───── THE INPUT

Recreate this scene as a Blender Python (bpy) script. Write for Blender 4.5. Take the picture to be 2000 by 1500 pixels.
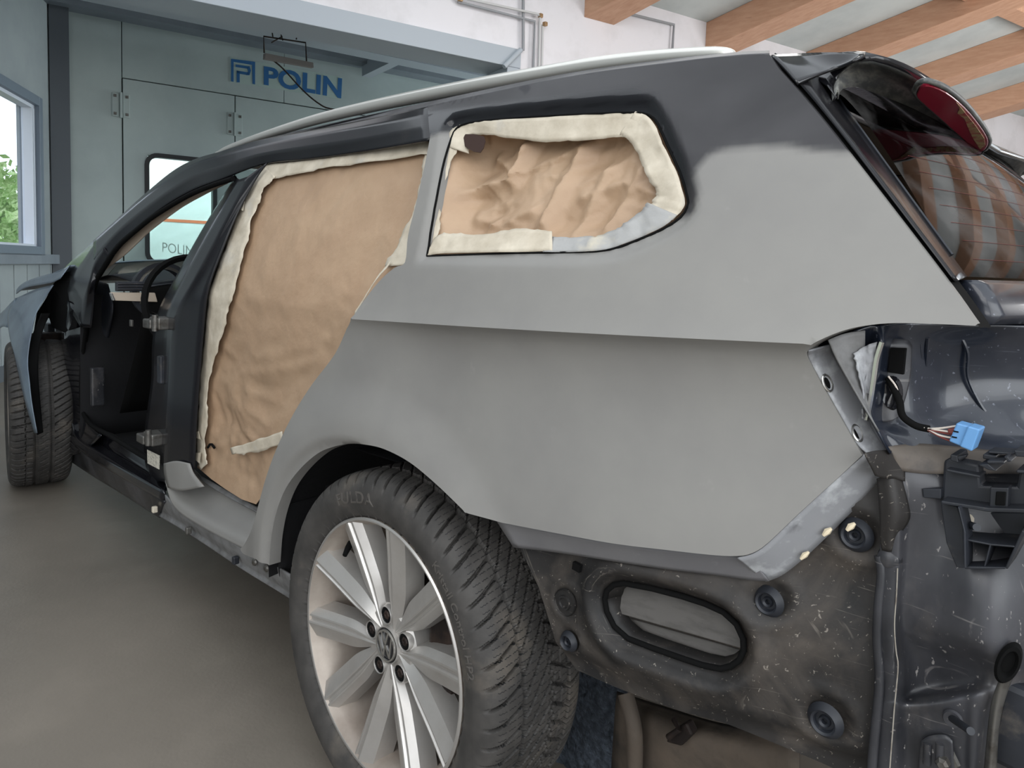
import bpy, bmesh, math, random
import numpy as np
from mathutils import Vector, Matrix, noise
from mathutils.geometry import delaunay_2d_cdt
random.seed(7)
for o in list(bpy.data.objects): bpy.data.objects.remove(o)
scn = bpy.context.scene
COL = scn.collection
# ------------------------------------------------------------------ camera (world: car points to -X, near side y=0, up z)
CX, CY, CZ, YAW, PIT, ROL, FPX, PU, PV = 1.081, -.7658, 1.0619, .7918, .0724, .0289, 1408.7067, 980.0568, 626.3828
CAMP = np.array([CX, CY, CZ])
FW = np.array([-math.cos(YAW)*math.cos(PIT), math.sin(YAW)*math.cos(PIT), -math.sin(PIT)])
_rt = np.cross(FW, [0, 0, 1.]); _rt /= np.linalg.norm(_rt); _up = np.cross(_rt, FW)
RT = _rt*math.cos(ROL)+_up*math.sin(ROL); UP = -_rt*math.sin(ROL)+_up*math.cos(ROL)
cam = bpy.data.cameras.new('camera'); co = bpy.data.objects.new('camera', cam); COL.objects.link(co)
co.matrix_world = Matrix([[RT[0], UP[0], -FW[0], CX], [RT[1], UP[1], -FW[1], CY], [RT[2], UP[2], -FW[2], CZ], [0, 0, 0, 1]])
cam.sensor_fit = 'HORIZONTAL'; cam.sensor_width = 36; cam.lens = FPX/2000*36
cam.shift_x = (1000-PU)/2000; cam.shift_y = (PV-750)/2000
cam.clip_start = .02; cam.clip_end = 400
scn.camera = co
# ------------------------------------------------------------------ light
scn.view_settings.view_transform = 'Standard'; scn.view_settings.look = 'None'
scn.view_settings.gamma = 1; scn.view_settings.use_curve_mapping = False
scn.view_settings.exposure = 0.0
wd = bpy.data.worlds.new('sky'); scn.world = wd; wd.use_nodes = True
bg = wd.node_tree.nodes['Background']; bg.inputs[0].default_value = (.88, .94, 1, 1); bg.inputs[1].default_value = 1.9
_n = wd.node_tree.nodes; _l = wd.node_tree.links          # overcast sky above the horizon, darker yard below it
_tc = _n.new('ShaderNodeTexCoord'); _sp = _n.new('ShaderNodeSeparateXYZ'); _l.new(_tc.outputs['Generated'], _sp.inputs[0])
_mr = _n.new('ShaderNodeMapRange'); _mr.inputs[1].default_value = -.06; _mr.inputs[2].default_value = .06; _l.new(_sp.outputs[2], _mr.inputs[0])
_mx = _n.new('ShaderNodeMix'); _mx.data_type = 'RGBA'; _mx.inputs['A'].default_value = (.20, .19, .17, 1); _mx.inputs['B'].default_value = (.88, .94, 1, 1)
_l.new(_mr.outputs[0], _mx.inputs['Factor']); _l.new(_mx.outputs['Result'], bg.inputs[0])
def area(name, loc, tgt, sx, sy, power, col=(1, 1, 1)):
    l = bpy.data.lights.new(name, 'AREA'); l.shape = 'RECTANGLE'; l.size = sx; l.size_y = sy; l.energy = power; l.color = col
    o = bpy.data.objects.new(name, l); COL.objects.link(o); o.location = loc
    o.rotation_euler = (Vector(tgt)-Vector(loc)).to_track_quat('-Z', 'Y').to_euler(); return o
# daylight through the big open workshop gates behind and beside the camera, plus added fill lights
area('gate_daylight', (4.6, -2.2, 2.1), (0, .6, .8), 4.5, 3.2, 130, (.95, .98, 1))
area('ceiling_fill', (4.2, 7.5, 1.6), (-.5, 7.5, 4.2), 3.5, 2.0, 270, (1, .99, .98))  # added fill brightening ceiling and white wall; no gate on that side
area('yard_daylight', (.0, -4.6, 3.6), (-.6, .5, .6), 5.5, 2.4, 105, (1, .98, .95))
area('overhead_fill', (-.4, 3.2, 3.6), (-.5, 3.4, 0), 3.5, 1.2, 60, (1, .99, .96))  # added overhead fill; the ceiling has no opening there
area('bay_fill', (-5.2, 9.5, 2.2), (-6.4, 2.0, 1.6), 2.6, 2.4, 330, (.86, .97, 1))  # added fill brightening the bay; no window stands behind it
# ------------------------------------------------------------------ pixel rays -> world
def ray(u, v): return FW+RT*((u-PU)/FPX)-UP*((v-PV)/FPX)
def Y(u, v, y):
    d = ray(u, v); t = (y-CY)/d[1]; return CAMP+d*t
def Z(u, v, z):
    d = ray(u, v); t = (z-CZ)/d[2]; return CAMP+d*t
def SURF(u, v, fn):
    # first point of the picture ray that lies on the surface y = fn(x, z)
    def g(y): p = Y(u, v, y); return y-float(fn(float(p[0]), float(p[2])))
    a = -.25; ga = g(a); b = a
    while b < .8:
        b = a+.03; gb = g(b)
        if gb >= 0: break
        a, ga = b, gb
    for _ in range(22):
        m = (a+b)/2
        if g(m) >= 0: b = m
        else: a = m
    return Y(u, v, (a+b)/2)
FH = np.array([-math.cos(YAW), math.sin(YAW), 0]); RH = np.array([math.sin(YAW), math.cos(YAW), 0])
def LD(lat, d, z=0): 
    p = CAMP+RH*lat+FH*d; p[2] = z; return p
def PL(u, v, plane):
    P0, dr = plane; n = np.cross(dr, [0, 0, 1.]); d = ray(u, v); t = np.dot(P0-CAMP, n)/np.dot(d, n); return CAMP+d*t
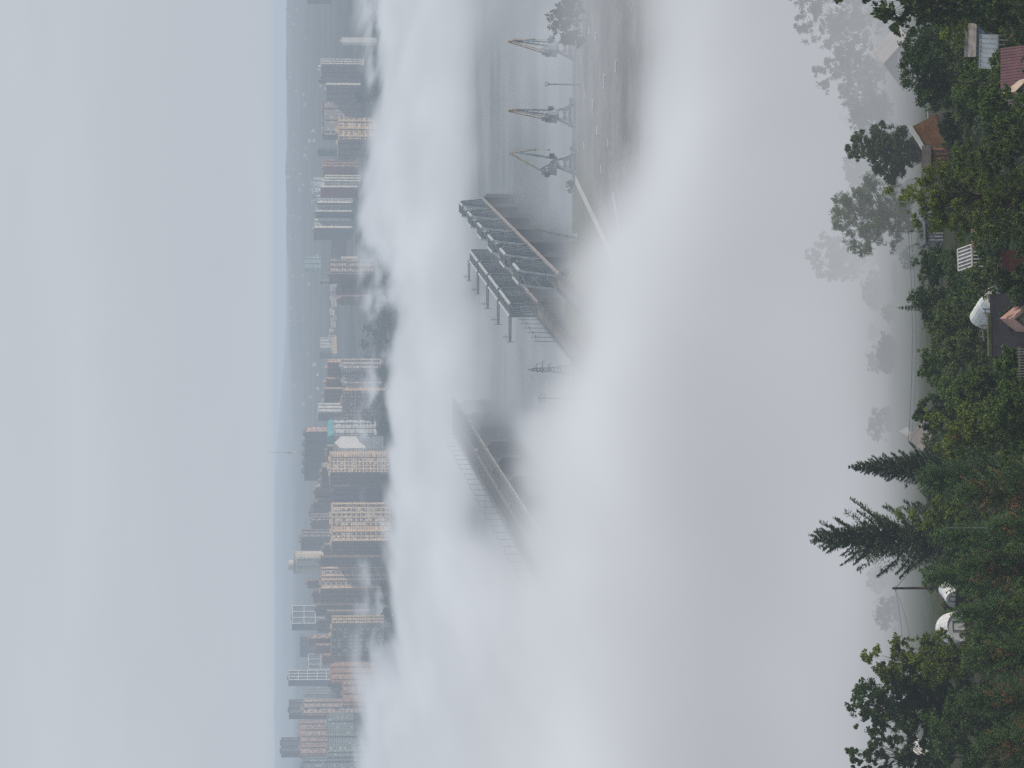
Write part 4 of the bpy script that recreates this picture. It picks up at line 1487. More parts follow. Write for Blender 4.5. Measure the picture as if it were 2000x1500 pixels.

──────────

● EXERCISE PROMPT: Reproduce every line exactly and omit all pictures.

● TASK ANSWER:
Recreate this scene as a Blender Python (bpy) script. Write for Blender 4.5. Take the picture to be 2000 by 1500 pixels.
import bpy, bmesh, math, random
import numpy as np
from mathutils import Vector, Matrix, noise
from mathutils.geometry import delaunay_2d_cdt
random.seed(7)
for o in list(bpy.data.objects): bpy.data.objects.remove(o)
scn = bpy.context.scene
COL = scn.collection
# ------------------------------------------------------------------ camera (world: car points to -X, near side y=0, up z)
CX, CY, CZ, YAW, PIT, ROL, FPX, PU, PV = 1.081, -.7658, 1.0619, .7918, .0724, .0289, 1408.7067, 980.0568, 626.3828
CAMP = np.array([CX, CY, CZ])
FW = np.array([-math.cos(YAW)*math.cos(PIT), math.sin(YAW)*math.cos(PIT), -math.sin(PIT)])
_rt = np.cross(FW, [0, 0, 1.]); _rt /= np.linalg.norm(_rt); _up = np.cross(_rt, FW)
RT = _rt*math.cos(ROL)+_up*math.sin(ROL); UP = -_rt*math.sin(ROL)+_up*math.cos(ROL)
cam = bpy.data.cameras.new('camera'); co = bpy.data.objects.new('camera', cam); COL.objects.link(co)
co.matrix_world = Matrix([[RT[0], UP[0], -FW[0], CX], [RT[1], UP[1], -FW[1], CY], [RT[2], UP[2], -FW[2], CZ], [0, 0, 0, 1]])
cam.sensor_fit = 'HORIZONTAL'; cam.sensor_width = 36; cam.lens = FPX/2000*36
cam.shift_x = (1000-PU)/2000; cam.shift_y = (PV-750)/2000
cam.clip_start = .02; cam.clip_end = 400
scn.camera = co
# ------------------------------------------------------------------ light
scn.view_settings.view_transform = 'Standard'; scn.view_settings.look = 'None'
scn.view_settings.gamma = 1; scn.view_settings.use_curve_mapping = False
scn.view_settings.exposure = 0.0
wd = bpy.data.worlds.new('sky'); scn.world = wd; wd.use_nodes = True
bg = wd.node_tree.nodes['Background']; bg.inputs[0].default_value = (.88, .94, 1, 1); bg.inputs[1].default_value = 1.9
_n = wd.node_tree.nodes; _l = wd.node_tree.links          # overcast sky above the horizon, darker yard below it
_tc = _n.new('ShaderNodeTexCoord'); _sp = _n.new('ShaderNodeSeparateXYZ'); _l.new(_tc.outputs['Generated'], _sp.inputs[0])
_mr = _n.new('ShaderNodeMapRange'); _mr.inputs[1].default_value = -.06; _mr.inputs[2].default_value = .06; _l.new(_sp.outputs[2], _mr.inputs[0])
_mx = _n.new('ShaderNodeMix'); _mx.data_type = 'RGBA'; _mx.inputs['A'].default_value = (.20, .19, .17, 1); _mx.inputs['B'].default_value = (.88, .94, 1, 1)
_l.new(_mr.outputs[0], _mx.inputs['Factor']); _l.new(_mx.outputs['Result'], bg.inputs[0])
def area(name, loc, tgt, sx, sy, power, col=(1, 1, 1)):
    l = bpy.data.lights.new(name, 'AREA'); l.shape = 'RECTANGLE'; l.size = sx; l.size_y = sy; l.energy = power; l.color = col
    o = bpy.data.objects.new(name, l); COL.objects.link(o); o.location = loc
    o.rotation_euler = (Vector(tgt)-Vector(loc)).to_track_quat('-Z', 'Y').to_euler(); return o
# daylight through the big open workshop gates behind and beside the camera, plus added fill lights
area('gate_daylight', (4.6, -2.2, 2.1), (0, .6, .8), 4.5, 3.2, 130, (.95, .98, 1))
area('ceiling_fill', (4.2, 7.5, 1.6), (-.5, 7.5, 4.2), 3.5, 2.0, 270, (1, .99, .98))  # added fill brightening ceiling and white wall; no gate on that side
area('yard_daylight', (.0, -4.6, 3.6), (-.6, .5, .6), 5.5, 2.4, 105, (1, .98, .95))
area('overhead_fill', (-.4, 3.2, 3.6), (-.5, 3.4, 0), 3.5, 1.2, 60, (1, .99, .96))  # added overhead fill; the ceiling has no opening there
area('bay_fill', (-5.2, 9.5, 2.2), (-6.4, 2.0, 1.6), 2.6, 2.4, 330, (.86, .97, 1))  # added fill brightening the bay; no window stands behind it
# ------------------------------------------------------------------ pixel rays -> world
def ray(u, v): return FW+RT*((u-PU)/FPX)-UP*((v-PV)/FPX)
def Y(u, v, y):
    d = ray(u, v); t = (y-CY)/d[1]; return CAMP+d*t
def Z(u, v, z):
    d = ray(u, v); t = (z-CZ)/d[2]; return CAMP+d*t
def SURF(u, v, fn):
    # first point of the picture ray that lies on the surface y = fn(x, z)
    def g(y): p = Y(u, v, y); return y-float(fn(float(p[0]), float(p[2])))
    a = -.25; ga = g(a); b = a
    while b < .8:
        b = a+.03; gb = g(b)
        if gb >= 0: break
        a, ga = b, gb
    for _ in range(22):
        m = (a+b)/2
        if g(m) >= 0: b = m
        else: a = m
    return Y(u, v, (a+b)/2)
FH = np.array([-math.cos(YAW), math.sin(YAW), 0]); RH = np.array([math.sin(YAW), math.cos(YAW), 0])
def LD(lat, d, z=0): 
    p = CAMP+RH*lat+FH*d; p[2] = z; return p
def PL(u, v, plane):
    P0, dr = plane; n = np.cross(dr, [0, 0, 1.]); d = ray(u, v); t = np.dot(P0-CAMP, n)/np.dot(d, n); return CAMP+d*t
Write part 4 of the bpy script that recreates this picture. It picks up at line 1487. More parts follow. Write for Blender 4.5. Measure the picture as if it were 2000x1500 pixels.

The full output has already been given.